Multiple fines will be used under four articles of the Criminal Code: for taking and giving bribes, for commercial bribery, as well as intermediation in bribery. Bribes are to be divided into four types, depending on their size: simple (up to 25,000 rubles), substantial (between 25,000 and 150,000 rubles), large (from 150,000 rubles to 1 million rubles) and very large (over 1 million rubles). For a simple bribe the culprits will face a minimum punishment: a fine of up to 50 times the sum of bribe or imprisonment of up to three years and a 20-fold fine. For bribery on a large scale the one responsible will get a fine (80-fold to 100-fold), or imprisonment for a term of eight to fifteen years and a 70-fold fine.

For bribe-takers holding governmental posts the bill provides for a 60-80-fold fine or a prison term of up to ten years plus a 50-fold fine. If a bribe was taken by a group of persons, or if the bribe was extorted, or its size was qualified as large (over 150,000 rubles), then the fine will be equivalent to the bribe multiplied by a factor of 70-90, or there will follow an imprisonment for a term of seven to twelve years, or a ban will be imposed on holding certain positions for up to three years and a 60-fold fine. Lastly, a particularly large amount of a bribe (over 1 million rubles) may be punishable with a 80-100-fold fine plus disqualification from certain posts or activities for up to three years, or with a prison term of from 8 to 15 years and a 70-fold fine.

Under the current Criminal Code the fines for bribery do not exceed 200,000 rubles, and imprisonment, three years. The maximum jail term may be increased from three to five years.

Another significant innovation in anti-corruption legislation will be the interpretation of mediation as a separate offense. It is proposed to punish mediators with a 30-40-fold fine and with disqualification from certain positions for up to three years, or with imprisonment for up to five years with a fine 20 times the size of the bribe.

The average amount of bribe in Moscow last year exceeded 500,000 rubles, the acting chief of Moscow’s department of the Investigation Committee, Vadim Yakovenko, told Itar-Tass.

According to the official, last year "the focus was on the investigation of complex and socially significant criminal cases against unscrupulous officials, to whom the state has delegated the powers of governance, budget funds distribution, or business monitoring."

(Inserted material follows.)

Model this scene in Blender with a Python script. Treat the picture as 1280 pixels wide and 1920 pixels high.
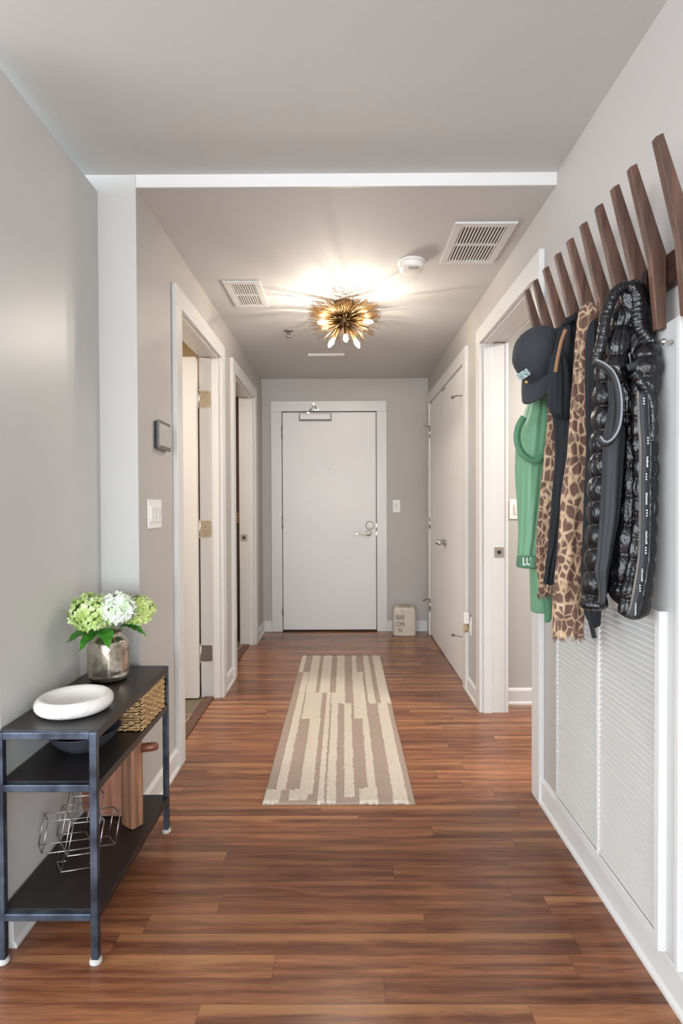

"The damage caused by their criminal acts approached 1.5 billion. More than a third of this amount was recovered for the state budget at the investigation stage," he said.

In all, according to investigation department, says the website NEWSru.com, in Moscow last year there were opened over 760 criminal cases over corruption, and more than 60 of them - against 550 defendants - have been sent to court. A total of 38 persons with a special legal status were brought to justice.

Reports indicating that the monstrous scale of corruption in Russia appear in the media almost every day. On Wednesday, the governor of the Kurgan Region, Oleg Bogomolov, demanded that the law enforcers should intensify efforts to combat corruption in the region.

Speaking at a special conference, Bogomolov made this bitter confession: "Almost every single official is most certainly corrupt and a bribe-taker."

Experts’ opinions of the latest presidential initiative are varied.

The head of the Duma Security Committee, Vladimir Vasilyev, told Kommersant that the fines are a more efficient mechanism than confiscation. The mechanism of confiscation requires time to prove it. In the meantime, the "corrupt official will retain the main weapon - money - and may start to buy off."

"It is possible, of course, to put bribe-takers in prison, thus turning criminals into dependents, because the country will have to feed them. Or it is possible to make them pay some serious money,” a member of the presidium of the Russian National Anti-Corruption Committee, Boris Reznik, told Novyie Izvestia. “Their properties will be inventoried: all their cottages and Mercedes limousines. That would be of some use for the country. All this would go into the state budget, and it will be possible to increase subsidies, for instance, those for social projects. Therefore, corrupt officials may even bring some real benefits."

However, some experts still doubt the effectiveness of the proposed innovations.

Heavy fines are a very harsh sanction, indeed, but its effectiveness is questionable, the daily Vedomosti quotes Viktoria Burkovskaya, of the EPAM law firm, as saying. She claims that there can be no leverage to collect the fines.

"Anyone who has ever studied law knows that crime shrinks not when the penalty gets harsher, but when it is inevitable. In the meantime, the authorities do nothing to this end,” the periodical quotes the president of the Foundation for Applied Policy Research INDEM, Georgy Satarov, as saying. “It is necessary to develop measures aimed at reducing the factors that give rise to corruption and at preventing it."